THE TASK>
Copy exactly the lines from the start of the material through the line with "idx[1:, :-1]], -1).reshape(-1, 4)". Pictures stay out of the copy.

SUPPLIED DATA>
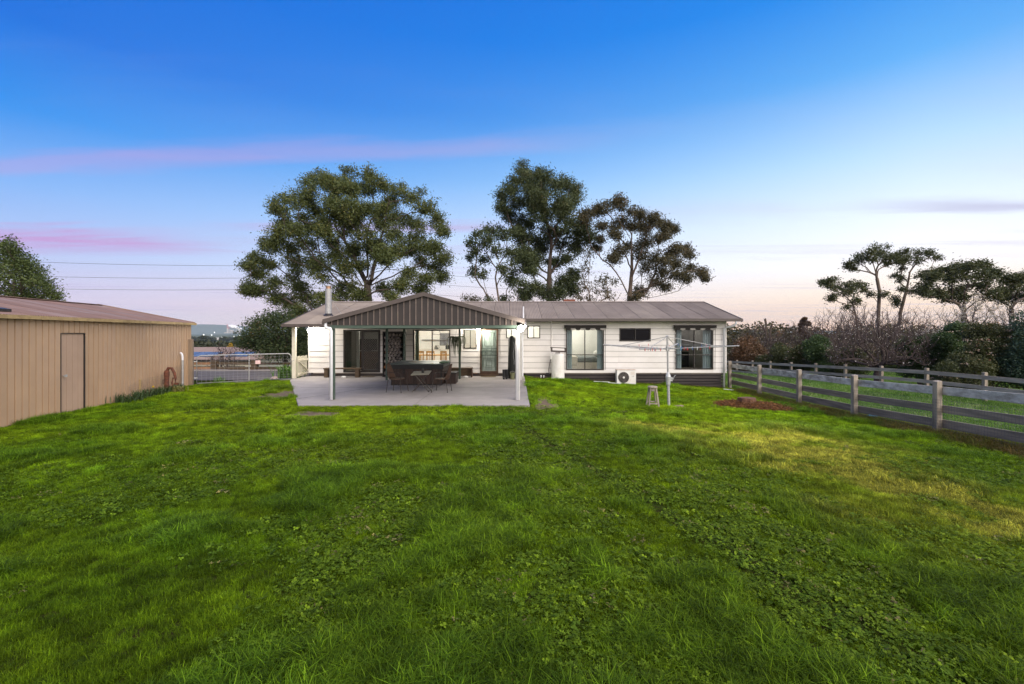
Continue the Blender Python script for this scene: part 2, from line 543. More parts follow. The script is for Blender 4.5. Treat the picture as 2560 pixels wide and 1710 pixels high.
# ------------------------------------------------------------------ ground sheet to the horizon
def axis(parts):
    out = []
    for a, b, n in parts:
        out.extend(list(np.linspace(a, b, n, endpoint=False)))
    out.append(parts[-1][1])
    return np.array(out)
gx = axis([(-9000, -900, 9), (-900, -120, 10), (-120, -30, 15), (-30, 30, 200), (30, 120, 15), (120, 900, 10), (900, 9000, 9)])
gy = axis([(-60, -4, 10), (-4, 26, 110), (26, 60, 30), (60, 300, 24), (300, 1200, 16), (1200, 9600, 24)])
GX, GY = np.meshgrid(gx, gy)
GZ = ground(GX, GY)
nx, ny = len(gx), len(gy)
idx = np.arange(nx * ny).reshape(ny, nx)
quads = np.stack([idx[:-1, :-1], idx[:-1, 1:], idx[1:, 1:], idx[1:, :-1]], -1).reshape(-1, 4)

def ground_material():
    m = bpy.data.materials.new("grassy_soil")
    m.use_nodes = True
    T = NT(m.node_tree)
    T.n.clear()
    out = T.new('ShaderNodeOutputMaterial')
    p = T.new('ShaderNodeBsdfPrincipled')
    T.l.new(p.outputs[0], out.inputs[0])
    pos = T.new('ShaderNodeNewGeometry').outputs['Position']
    sp = T.new('ShaderNodeSeparateXYZ')
    T.l.new(pos, sp.inputs[0])
    n1 = T.noise(pos, 9.0, 6, 0.65)
    n2 = T.noise(pos, 0.5, 5, 0.6)
    near = T.mix(T.smooth(n1, 0.35, 0.65), (0.030, 0.026, 0.010, 1), (0.034, 0.060, 0.008, 1))
    near = T.mix(T.math('MULTIPLY', T.smooth(n2, 0.5, 0.7), 0.6), near, (0.062, 0.055, 0.022, 1))
    n3 = T.noise(pos, 0.012, 6, 0.6)
    far = T.mix(T.smooth(n3, 0.35, 0.65), (0.035, 0.05, 0.018, 1), (0.09, 0.095, 0.04, 1))
    col = T.mix(T.smooth(sp.outputs[1], 45, 90), near, far)
    T.put(p.inputs['Base Color'], col)
    p.inputs['Roughness'].default_value = 0.95
    p.inputs['Specular IOR Level'].default_value = 0.0
    b = T.new('ShaderNodeBump')
    b.inputs['Strength'].default_value = 0.6
    b.inputs['Distance'].default_value = 0.03
    T.put(b.inputs['Height'], T.noise(pos, 30.0, 6, 0.7))
    T.l.new(b.outputs[0], p.inputs['Normal'])
    return m
ground_obj = np_mesh("ground", np.stack([GX, GY, GZ], -1).reshape(-1, 3), quads, ground_material(), smooth=True)
ground_obj['kind'] = 'structure'

def sheet(name, poly, dz, mat, n=24, kind='structure'):
    """a thin sheet following the ground, quadrilateral plan given as four (x, y) corners"""
    a, b, c, d = [np.array(q, float) for q in poly]
    u = np.linspace(0, 1, n)
    U, Vv = np.meshgrid(u, u)
    P = (a * (1 - U)[..., None] + b * U[..., None]) * (1 - Vv)[..., None] + (d * (1 - U)[..., None] + c * U[..., None]) * Vv[..., None]
    z = ground(P[..., 0], P[..., 1]) + dz
    V = np.concatenate([P, z[..., None]], -1).reshape(-1, 3)
    ii = np.arange(n * n).reshape(n, n)
    Q = np.stack([ii[:-1, :-1], ii[:-1, 1:], ii[1:, 1:], ii[1:, :-1]], -1).reshape(-1, 4)
    o = np_mesh(name, V, Q, mat, smooth=True)
    o['kind'] = kind
    return o
M_ASPHALT = material("worn_asphalt", (0.125, 0.110, 0.098), (0.090, 0.080, 0.072), 5, 0.85, bump=0.3, bscale=90, rand=0, dirt=(0.13, 0.125, 0.12), dirt_amt=0.5)
sheet("driveway", [(-24, 18.9), (-9.75, 20.05), (-9.75, 24.6), (-30, 24.4)], 0.03, M_ASPHALT, 30)
kerb = MB()
for k in range(10):
    x0 = -24 + k * 1.43
    kerb.box(x0, x0 + 1.41, 24.55 + 0.02 * (k % 2), 24.75, -0.2, 0.03 + 0.01 * (k % 3))
kerb.build("driveway_kerb", M_CONCRETE)['kind'] = 'structure'
strip = MB()
strip.add([(-11.6, 19.1, -0.2), (-9.4, 19.95, -0.2), (-9.4, 20.2, -0.2), (-11.8, 19.3, -0.2), (-11.6, 19.1, 0.005), (-9.4, 19.95, 0.005), (-9.4, 20.2, 0.005), (-11.8, 19.3, 0.005)],
          [(0, 3, 2, 1), (4, 5, 6, 7), (0, 1, 5, 4), (1, 2, 6, 5), (2, 3, 7, 6), (3, 0, 4, 7)])
strip.build("path_edging", M_CONCRETE)['kind'] = 'structure'

# patio slab
patio_poly = [(-6.04, 12.85), (0.50, 12.85), (0.58, 21.46), (-9.75, 21.46), (-9.75, 20.25), (-9.5, 19.48)]
pm = MB()
n = len(patio_poly)
pm.add([(x, y, -0.25) for x, y in patio_poly] + [(x, y, 0.0) for x, y in patio_poly],
       [tuple(range(n - 1, -1, -1)), tuple(range(n, 2 * n))] + [(i, (i + 1) % n, n + (i + 1) % n, n + i) for i in range(n)])
patio = pm.build("patio", M_CONCRETE, bevel=0.012)
patio['kind'] = 'structure'
# saw-cut joints in the slab
js = MB()
js.bar((-6.6, 14.0, 0.0015), (-3.6, 20.2, 0.0015), 0.012, 0.003)
js.bar((-2.75, 12.9, 0.0015), (-2.75, 21.4, 0.0015), 0.010, 0.003)
js.bar((-7.9, 17.0, 0.0015), (0.5, 17.0, 0.0015), 0.010, 0.003)
js.build("saw_cut_joint", MATS["dark_brown_paint"], patio)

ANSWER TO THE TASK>
Continue the Blender Python script for this scene: part 2, from line 543. More parts follow. The script is for Blender 4.5. Treat the picture as 2560 pixels wide and 1710 pixels high.
# ------------------------------------------------------------------ ground sheet to the horizon
def axis(parts):
    out = []
    for a, b, n in parts:
        out.extend(list(np.linspace(a, b, n, endpoint=False)))
    out.append(parts[-1][1])
    return np.array(out)
gx = axis([(-9000, -900, 9), (-900, -120, 10), (-120, -30, 15), (-30, 30, 200), (30, 120, 15), (120, 900, 10), (900, 9000, 9)])
gy = axis([(-60, -4, 10), (-4, 26, 110), (26, 60, 30), (60, 300, 24), (300, 1200, 16), (1200, 9600, 24)])
GX, GY = np.meshgrid(gx, gy)
GZ = ground(GX, GY)
nx, ny = len(gx), len(gy)
idx = np.arange(nx * ny).reshape(ny, nx)
quads = np.stack([idx[:-1, :-1], idx[:-1, 1:], idx[1:, 1:], idx[1:, :-1]], -1).reshape(-1, 4)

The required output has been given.